Inheritance (Yerushe)
Peretz Markish
Translated by Mary Shulman
Edited by Mary Shulman, Joan Braman and David Weintraub


This collection brings together in English the work of one of the most gifted and remarkable Jewish poets of the former Soviet Union. Suffused with a consciousness of suffering, homelessness, and inevitably, the Holocaust, these modernist poems are meditative, elegiac, and prophetic in tone, and touch on the themes of loss, loneliness, displacement, war, and the yearning for renewal. Inextricably bound up with Markish's Eastern European Jewish identity, they are also intensely personal, modern, and universal.
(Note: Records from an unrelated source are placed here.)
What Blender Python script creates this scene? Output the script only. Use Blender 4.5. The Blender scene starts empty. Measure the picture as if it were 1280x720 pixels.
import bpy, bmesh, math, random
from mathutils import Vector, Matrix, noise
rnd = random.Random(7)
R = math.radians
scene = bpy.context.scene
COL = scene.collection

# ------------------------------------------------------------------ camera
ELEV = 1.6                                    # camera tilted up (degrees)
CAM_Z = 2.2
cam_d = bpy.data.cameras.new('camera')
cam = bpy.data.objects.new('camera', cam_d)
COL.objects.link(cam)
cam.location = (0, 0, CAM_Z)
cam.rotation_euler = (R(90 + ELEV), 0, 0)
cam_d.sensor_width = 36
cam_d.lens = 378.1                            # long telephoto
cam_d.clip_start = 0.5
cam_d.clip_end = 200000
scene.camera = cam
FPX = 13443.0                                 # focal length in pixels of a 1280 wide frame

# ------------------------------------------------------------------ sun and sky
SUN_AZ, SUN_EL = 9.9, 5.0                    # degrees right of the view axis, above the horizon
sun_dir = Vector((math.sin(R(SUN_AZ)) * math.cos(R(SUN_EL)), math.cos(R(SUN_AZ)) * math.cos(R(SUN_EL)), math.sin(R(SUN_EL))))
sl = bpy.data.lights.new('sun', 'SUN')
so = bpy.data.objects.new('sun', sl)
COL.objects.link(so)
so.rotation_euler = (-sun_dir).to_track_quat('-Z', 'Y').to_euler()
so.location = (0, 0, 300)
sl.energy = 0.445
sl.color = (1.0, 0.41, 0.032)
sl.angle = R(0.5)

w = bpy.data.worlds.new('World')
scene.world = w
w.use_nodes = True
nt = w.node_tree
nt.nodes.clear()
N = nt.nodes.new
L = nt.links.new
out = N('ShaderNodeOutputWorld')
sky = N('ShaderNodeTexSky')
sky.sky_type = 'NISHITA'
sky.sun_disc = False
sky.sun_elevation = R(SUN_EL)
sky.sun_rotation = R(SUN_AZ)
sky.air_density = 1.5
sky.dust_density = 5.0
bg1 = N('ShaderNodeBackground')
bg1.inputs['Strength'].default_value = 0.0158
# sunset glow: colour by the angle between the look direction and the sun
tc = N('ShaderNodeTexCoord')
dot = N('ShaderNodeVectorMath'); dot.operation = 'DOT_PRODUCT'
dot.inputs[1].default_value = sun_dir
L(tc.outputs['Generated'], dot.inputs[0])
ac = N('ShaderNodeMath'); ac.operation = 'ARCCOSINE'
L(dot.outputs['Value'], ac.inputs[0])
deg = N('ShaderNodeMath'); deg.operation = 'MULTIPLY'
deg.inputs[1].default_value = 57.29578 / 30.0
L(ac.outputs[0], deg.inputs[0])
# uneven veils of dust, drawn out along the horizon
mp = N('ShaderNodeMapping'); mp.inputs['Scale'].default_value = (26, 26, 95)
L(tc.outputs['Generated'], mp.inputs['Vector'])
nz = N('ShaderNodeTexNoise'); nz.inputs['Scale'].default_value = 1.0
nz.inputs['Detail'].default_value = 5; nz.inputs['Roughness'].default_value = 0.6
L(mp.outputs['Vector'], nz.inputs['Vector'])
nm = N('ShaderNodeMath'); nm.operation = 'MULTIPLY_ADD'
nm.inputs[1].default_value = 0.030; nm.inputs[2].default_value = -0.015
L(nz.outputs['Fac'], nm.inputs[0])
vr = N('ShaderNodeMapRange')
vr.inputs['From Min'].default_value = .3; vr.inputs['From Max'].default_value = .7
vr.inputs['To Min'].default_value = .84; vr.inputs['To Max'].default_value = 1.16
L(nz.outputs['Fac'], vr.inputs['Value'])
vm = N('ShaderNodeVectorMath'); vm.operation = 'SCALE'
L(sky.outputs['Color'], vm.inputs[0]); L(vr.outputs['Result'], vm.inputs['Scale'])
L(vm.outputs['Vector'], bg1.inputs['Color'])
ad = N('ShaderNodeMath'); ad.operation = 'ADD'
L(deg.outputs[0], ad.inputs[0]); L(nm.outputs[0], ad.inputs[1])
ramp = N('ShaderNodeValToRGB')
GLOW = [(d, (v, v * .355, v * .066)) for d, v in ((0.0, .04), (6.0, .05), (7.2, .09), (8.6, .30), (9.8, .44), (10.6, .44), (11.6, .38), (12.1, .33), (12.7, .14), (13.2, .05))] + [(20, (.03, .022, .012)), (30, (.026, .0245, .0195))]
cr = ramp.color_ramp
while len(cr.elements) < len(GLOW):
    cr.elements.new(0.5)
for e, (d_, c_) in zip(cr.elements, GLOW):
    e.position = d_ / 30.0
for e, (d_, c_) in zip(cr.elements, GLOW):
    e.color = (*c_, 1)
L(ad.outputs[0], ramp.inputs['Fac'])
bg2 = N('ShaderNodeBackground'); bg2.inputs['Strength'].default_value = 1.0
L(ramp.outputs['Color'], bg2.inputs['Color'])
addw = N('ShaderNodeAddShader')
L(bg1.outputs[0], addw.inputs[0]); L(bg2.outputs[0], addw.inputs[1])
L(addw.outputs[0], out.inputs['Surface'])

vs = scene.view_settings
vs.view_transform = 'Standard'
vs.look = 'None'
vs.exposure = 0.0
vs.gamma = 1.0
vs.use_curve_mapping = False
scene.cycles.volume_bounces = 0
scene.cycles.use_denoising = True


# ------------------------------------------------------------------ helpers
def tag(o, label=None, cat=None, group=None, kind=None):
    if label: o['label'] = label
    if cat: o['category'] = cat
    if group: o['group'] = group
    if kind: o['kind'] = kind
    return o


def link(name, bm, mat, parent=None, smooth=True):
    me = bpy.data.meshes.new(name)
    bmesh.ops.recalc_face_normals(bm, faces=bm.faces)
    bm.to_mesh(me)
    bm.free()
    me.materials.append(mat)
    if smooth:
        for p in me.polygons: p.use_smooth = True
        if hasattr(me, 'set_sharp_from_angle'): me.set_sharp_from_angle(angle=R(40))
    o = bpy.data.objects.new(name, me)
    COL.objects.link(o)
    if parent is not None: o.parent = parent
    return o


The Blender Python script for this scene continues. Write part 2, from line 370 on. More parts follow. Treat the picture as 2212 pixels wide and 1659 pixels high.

Considered the “Jewish Byron” by many, Peretz Markish (1895–1952) was born in Volhynia, Ukraine, and went on to write forty works in Yiddish, twenty of which were translated into Russian. In 1921, in Warsaw, he formed the group called The Gang, which struggled against realism in literature, and he coedited the expressionist Khaliastre Almanakh , which contained illustrations by Marc Chagall. His own poems expressed Jewish sorrow and hope. In 1926 he returned to the Soviet Union where he produced his best-known works, including those expressing Soviet patriotism and his grief at the extermination of the Jews. He was awarded the Order of Lenin in 1939, and executed in 1952, accused of Jewish nationalism.


Published bi-lingually with Yiddish/English facing pages.